--- start ---

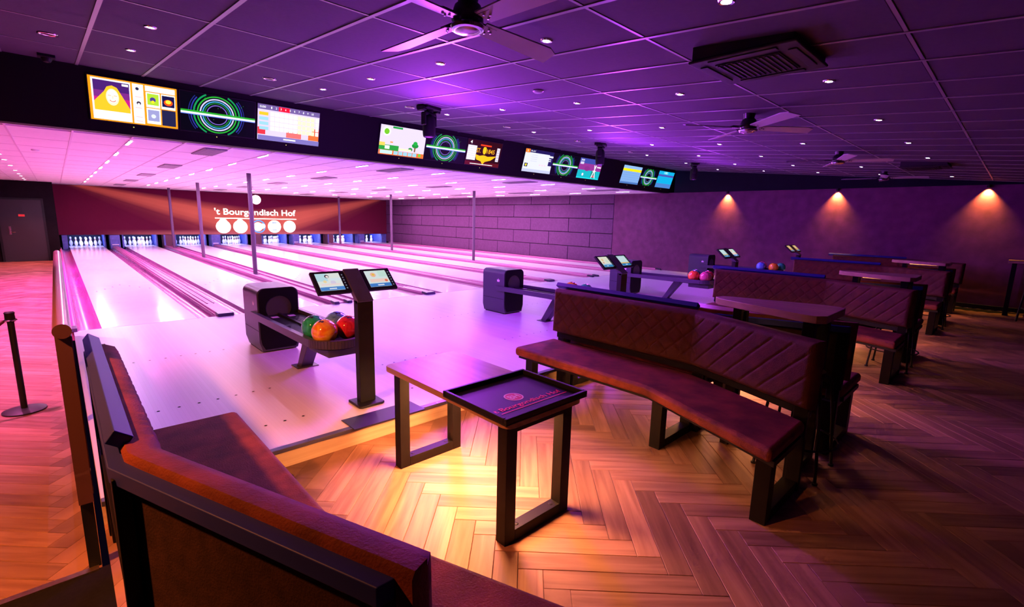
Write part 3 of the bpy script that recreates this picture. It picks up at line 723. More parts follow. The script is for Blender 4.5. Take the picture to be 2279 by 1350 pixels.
# ---- lane ceiling fittings: light strips and vents
def strip_label(i, j): return f'slim white ceiling light strip, {ORD[j]} from the screens in the {ORD[i]} row from the left'
st_me = MB().add([(-.017,-.24,-.004),(-.017,.24,-.004),(.017,.24,-.004),(.017,-.24,-.004)], [(0,1,2,3)]).mesh('lens', M_STRIP, recalc=False); st_mv = MB().add([(-.017,-.24,-.004),(-.017,.24,-.004),(.017,.24,-.004),(.017,-.24,-.004)], [(0,1,2,3)]).mesh('lens', M_STRIPV, recalc=False); st_mf = MB().add([(-.017,-.24,-.004),(-.017,.24,-.004),(.017,.24,-.004),(.017,-.24,-.004)], [(0,1,2,3)]).mesh('lens', M_STRIPM, recalc=False)
hs_me = MB().box(-.024, -.017, -.25, .25, -.007, .004).box(.017, .024, -.25, .25, -.007, .004).box(-.024, .024, -.25, -.24, -.007, .004).box(-.024, .024, .24, .25, -.007, .004).mesh('housing', M_WHITE)
for i in range(8):
    for j in range(8):
        t = thing('ceiling_light_strip', strip_label(i, j), 'ceiling light', (.57+1.755*i, .85+1.93*j, ZL-.008), 'light strips over the lanes')
        link('lens', st_mv if j < 2 else (st_me if j < 4 else st_mf), t); link('housing', hs_me, t)
vn = MB().box(-.15, .15, -.5, .5, -.012, 0).mesh('panel', M_VENT)
for i, x in enumerate((1.58, 4.87, 8.45, 12.0)):
    for j in range(5):
        t = thing('air_vent', f'grey air vent in the lane ceiling, {ORD[j]} from the screens, {ORD[i]} row from the left', 'vent', (x, 1.0+3.6*j, ZL-.006), 'lane ceiling vents')
        link('panel', vn, t)
        if j < 2:
            for s in range(8): MB().box(-.135+s*.036, -.115+s*.036, -.48, .48, -.016, -.012).build('slat', M_VENT, t)
# corridor downlights (coloured wash on the corridor floor)
dl = MB().lathe([(0,0),(.035,0)], n=14).mesh('lens', mat('pink_lens', (1,1,1), .3, emit=(1,.72,.9), es=30), recalc=False)
dring = MB().lathe([(.035,0),(.05,-.004),(.055,.004)], n=18).mesh('ring', M_WHITE, smooth=True)
CY = [3.4, 4.8, 6.2, 8.0, 9.9, 11.6, 12.9, 14.4, 15.5]
for k, y in enumerate(CY):
    t = thing('corridor_downlight', f'small bright downlight over the corridor, {ORD[k]} from the screens', 'downlight', (-.92, y, ZL-.004), 'corridor downlights')
    link('lens', dl, t, (0,0,-.002)); link('ring', dring, t)
for y, c, e in ((15.2,(1,.12,.02),75),(12.4,(1,.03,.25),60),(9.2,(1,.03,.7),90),(6.0,(1,.05,.75),100),(3.0,(1,.10,.65),100),(.6,(1,.16,.60),90)):
    lamp('SPOT', 'corridor_wash', (-1.0, y, ZL-.05), c, e*(6 if y > 10 else 13), (-1.0, y, ZC), .06, 100, 1.0)
t = thing('smoke_detector', 'small pale smoke detector on the lane ceiling at far left', 'smoke detector', (-.42, 3.3, ZL))
MB().lathe([(.05,0),(.05,-.015),(.035,-.03),(0,-.03)], n=18).build('body', M_WHITE, t, smooth=True)

# ================================================================== SEATING CEILING FITTINGS
lens = MB().lathe([(0,0),(.025,0)], n=16).mesh('lens', M_SPOT, recalc=False)
ring = MB().lathe([(.025,.001),(.038,-.004),(.043,.004)], n=20).mesh('ring', M_CHROME, smooth=True)
for r, y in enumerate((-2.05, -3.25, -4.47, -5.68, -6.87)):
    n = 0
    for i in range(8):
        x = .38+1.805*i
        q = pix((x, y, cz(y)))
        if not q or not (-20 < q[0] < 2300 and -20 < q[1] < 1400): continue
        if r == 0 and i in (4,): pass
        t = thing('ceiling_spotlight', f'bright white recessed spotlight, {ORD[n]} from the left in the {ORD[r]} row from the screens', 'spotlight', (x, y, cz(y)-.004), 'spotlights in the sloping ceiling'); n += 1
        t.rotation_euler = (math.atan(CS), 0, 0)
        link('lens', lens, t, (0,0,-.003)); link('ring', ring, t)
cone = MB().lathe([(.045,.004),(.06,-.006),(.07,-.004),(.072,.004)], n=20).mesh('ring', M_CHROME, smooth=True)
cone2 = MB().lathe([(0,.0),(.045,0)], n=16).mesh('reflector', mat('copper_reflector', (.22,.06,.03), .3, .8), recalc=False)
for k, x in enumerate((-.18, 1.6, 3.39, 5.2, 7.02, 8.8)):
    t = thing('unlit_downlight', f'unlit downlight with copper reflector, {ORD[k]} from the left along the screens', 'downlight', (x, -2.02, cz(-2.02)-.004), 'unlit downlights')
    t.rotation_euler = (math.atan(CS), 0, 0); link('ring', cone, t); link('reflector', cone2, t, (0,0,-.002))
t = thing('smoke_detector', 'flat round smoke detector on the sloping ceiling', 'smoke detector', (3.32, -4.52, cz(-4.52)))
MB().lathe([(.055,0),(.055,-.012),(.04,-.024),(0,-.024)], n=18).build('body', M_GRID, t, smooth=True)
t = thing('dome_camera', 'small black camera on the ceiling at far left above the fascia', 'camera', (-.19, -.72, cz(-.72)))
MB().box(-.07, .07, -.05, .05, -.035, 0).build('mount', M_BLACK2, t, bevel=.006)
MB().lathe([(.045,-.035),(.045,-.05),(.03,-.075),(0,-.085)], n=16).build('dome', M_BLACK2, t, smooth=True)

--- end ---

◆ OBJECTIVE
Exclude every picture and copy the remaining data exactly.

◆ THE ANSWER
Write part 3 of the bpy script that recreates this picture. It picks up at line 723. More parts follow. The script is for Blender 4.5. Take the picture to be 2279 by 1350 pixels.
# ---- lane ceiling fittings: light strips and vents
def strip_label(i, j): return f'slim white ceiling light strip, {ORD[j]} from the screens in the {ORD[i]} row from the left'
st_me = MB().add([(-.017,-.24,-.004),(-.017,.24,-.004),(.017,.24,-.004),(.017,-.24,-.004)], [(0,1,2,3)]).mesh('lens', M_STRIP, recalc=False); st_mv = MB().add([(-.017,-.24,-.004),(-.017,.24,-.004),(.017,.24,-.004),(.017,-.24,-.004)], [(0,1,2,3)]).mesh('lens', M_STRIPV, recalc=False); st_mf = MB().add([(-.017,-.24,-.004),(-.017,.24,-.004),(.017,.24,-.004),(.017,-.24,-.004)], [(0,1,2,3)]).mesh('lens', M_STRIPM, recalc=False)
hs_me = MB().box(-.024, -.017, -.25, .25, -.007, .004).box(.017, .024, -.25, .25, -.007, .004).box(-.024, .024, -.25, -.24, -.007, .004).box(-.024, .024, .24, .25, -.007, .004).mesh('housing', M_WHITE)
for i in range(8):
    for j in range(8):
        t = thing('ceiling_light_strip', strip_label(i, j), 'ceiling light', (.57+1.755*i, .85+1.93*j, ZL-.008), 'light strips over the lanes')
        link('lens', st_mv if j < 2 else (st_me if j < 4 else st_mf), t); link('housing', hs_me, t)
vn = MB().box(-.15, .15, -.5, .5, -.012, 0).mesh('panel', M_VENT)
for i, x in enumerate((1.58, 4.87, 8.45, 12.0)):
    for j in range(5):
        t = thing('air_vent', f'grey air vent in the lane ceiling, {ORD[j]} from the screens, {ORD[i]} row from the left', 'vent', (x, 1.0+3.6*j, ZL-.006), 'lane ceiling vents')
        link('panel', vn, t)
        if j < 2:
            for s in range(8): MB().box(-.135+s*.036, -.115+s*.036, -.48, .48, -.016, -.012).build('slat', M_VENT, t)
# corridor downlights (coloured wash on the corridor floor)
dl = MB().lathe([(0,0),(.035,0)], n=14).mesh('lens', mat('pink_lens', (1,1,1), .3, emit=(1,.72,.9), es=30), recalc=False)
dring = MB().lathe([(.035,0),(.05,-.004),(.055,.004)], n=18).mesh('ring', M_WHITE, smooth=True)
CY = [3.4, 4.8, 6.2, 8.0, 9.9, 11.6, 12.9, 14.4, 15.5]
for k, y in enumerate(CY):
    t = thing('corridor_downlight', f'small bright downlight over the corridor, {ORD[k]} from the screens', 'downlight', (-.92, y, ZL-.004), 'corridor downlights')
    link('lens', dl, t, (0,0,-.002)); link('ring', dring, t)
for y, c, e in ((15.2,(1,.12,.02),75),(12.4,(1,.03,.25),60),(9.2,(1,.03,.7),90),(6.0,(1,.05,.75),100),(3.0,(1,.10,.65),100),(.6,(1,.16,.60),90)):
    lamp('SPOT', 'corridor_wash', (-1.0, y, ZL-.05), c, e*(6 if y > 10 else 13), (-1.0, y, ZC), .06, 100, 1.0)
t = thing('smoke_detector', 'small pale smoke detector on the lane ceiling at far left', 'smoke detector', (-.42, 3.3, ZL))
MB().lathe([(.05,0),(.05,-.015),(.035,-.03),(0,-.03)], n=18).build('body', M_WHITE, t, smooth=True)

# ================================================================== SEATING CEILING FITTINGS
lens = MB().lathe([(0,0),(.025,0)], n=16).mesh('lens', M_SPOT, recalc=False)
ring = MB().lathe([(.025,.001),(.038,-.004),(.043,.004)], n=20).mesh('ring', M_CHROME, smooth=True)
for r, y in enumerate((-2.05, -3.25, -4.47, -5.68, -6.87)):
    n = 0
    for i in range(8):
        x = .38+1.805*i
        q = pix((x, y, cz(y)))
        if not q or not (-20 < q[0] < 2300 and -20 < q[1] < 1400): continue
        if r == 0 and i in (4,): pass
        t = thing('ceiling_spotlight', f'bright white recessed spotlight, {ORD[n]} from the left in the {ORD[r]} row from the screens', 'spotlight', (x, y, cz(y)-.004), 'spotlights in the sloping ceiling'); n += 1
        t.rotation_euler = (math.atan(CS), 0, 0)
        link('lens', lens, t, (0,0,-.003)); link('ring', ring, t)
cone = MB().lathe([(.045,.004),(.06,-.006),(.07,-.004),(.072,.004)], n=20).mesh('ring', M_CHROME, smooth=True)
cone2 = MB().lathe([(0,.0),(.045,0)], n=16).mesh('reflector', mat('copper_reflector', (.22,.06,.03), .3, .8), recalc=False)
for k, x in enumerate((-.18, 1.6, 3.39, 5.2, 7.02, 8.8)):
    t = thing('unlit_downlight', f'unlit downlight with copper reflector, {ORD[k]} from the left along the screens', 'downlight', (x, -2.02, cz(-2.02)-.004), 'unlit downlights')
    t.rotation_euler = (math.atan(CS), 0, 0); link('ring', cone, t); link('reflector', cone2, t, (0,0,-.002))
t = thing('smoke_detector', 'flat round smoke detector on the sloping ceiling', 'smoke detector', (3.32, -4.52, cz(-4.52)))
MB().lathe([(.055,0),(.055,-.012),(.04,-.024),(0,-.024)], n=18).build('body', M_GRID, t, smooth=True)
t = thing('dome_camera', 'small black camera on the ceiling at far left above the fascia', 'camera', (-.19, -.72, cz(-.72)))
MB().box(-.07, .07, -.05, .05, -.035, 0).build('mount', M_BLACK2, t, bevel=.006)
MB().lathe([(.045,-.035),(.045,-.05),(.03,-.075),(0,-.085)], n=16).build('dome', M_BLACK2, t, smooth=True)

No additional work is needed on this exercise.